If his mind was clearer, perhaps he could work with David Michael Frank again. If his mind was clearer, perhaps he could begin attending rehearsals more consistently. If his mind was clearer, perhaps he could meet with management to make certain that his interests were being protected.

Instead, after these long and exhausting treatments at Klein’s office, his energy is sapped. It’s enough to go home and be with the kids. Enough to insulate himself in the cocoon of the Carolwood estate. Enough to select a film with the charm to captivate his heart and soul, a film with the power to turn his mind from his own problems to the problems of a fictional character, a character whom he can shower with love and affection.

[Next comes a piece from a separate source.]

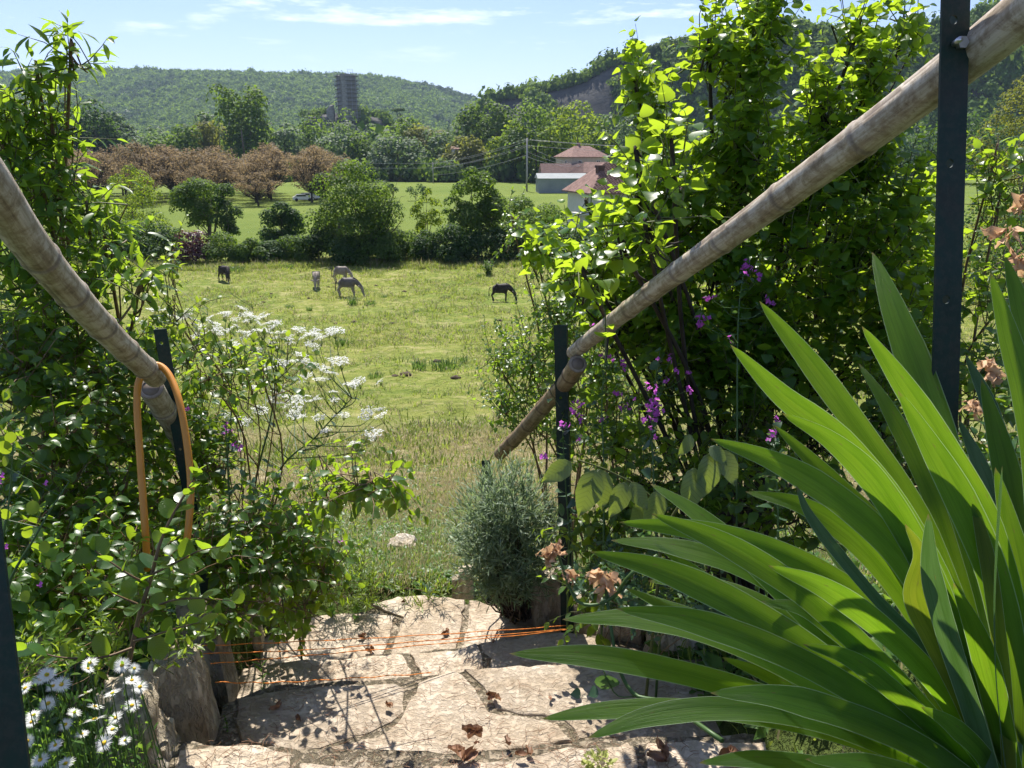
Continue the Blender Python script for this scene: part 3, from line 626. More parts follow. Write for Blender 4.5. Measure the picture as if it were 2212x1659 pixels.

One such character is Antoine Doinel, hero of François Truffaut’s 1959 classic, The 400 Blows, an autobiographical treatment of the director’s troubled childhood. Michael counts it among his favorite films. He returns to it in the privacy of the lush screening room, with the knowledge that it will comfort him. Comfort comes in the form of Truffaut’s extraordinary empathy for children. Like the director himself, Michael feels deeply for Antoine, with his inability to adjust to a life controlled by callous adults: uncaring teachers, insensitive parents, apathetic neighbors. Michael identifies with the desperate loneliness that sits at the heart of Truffaut’s central character. As a child commanded by his father, surrounded by his brothers, and adored by his fans, Michael nonetheless felt isolated and misunderstood. Like Antoine Doinel, he walked through the world as an alien.

Even today he feels suffocated by an odd sense of estrangement. He wants to reengage with the world. That’s what this upcoming series of shows is all about. He wants to reengage with his family and fans. But he also fears the consequences of doing so, of falling back into the vortex of hyperactivity—the concerts, the praise, the attacks, the ungodly amount of scrutiny—that alienates him from normal life.

So he clings to his children. He withdraws into the absolute closest unit—his own nuclear family of four—hoping that, inspired by films like The 400 Blows, he will find the strength to venture back out and reassert his autobiographical art, his release from the pressures that continue to make his inability to sleep a diurnal nightmare.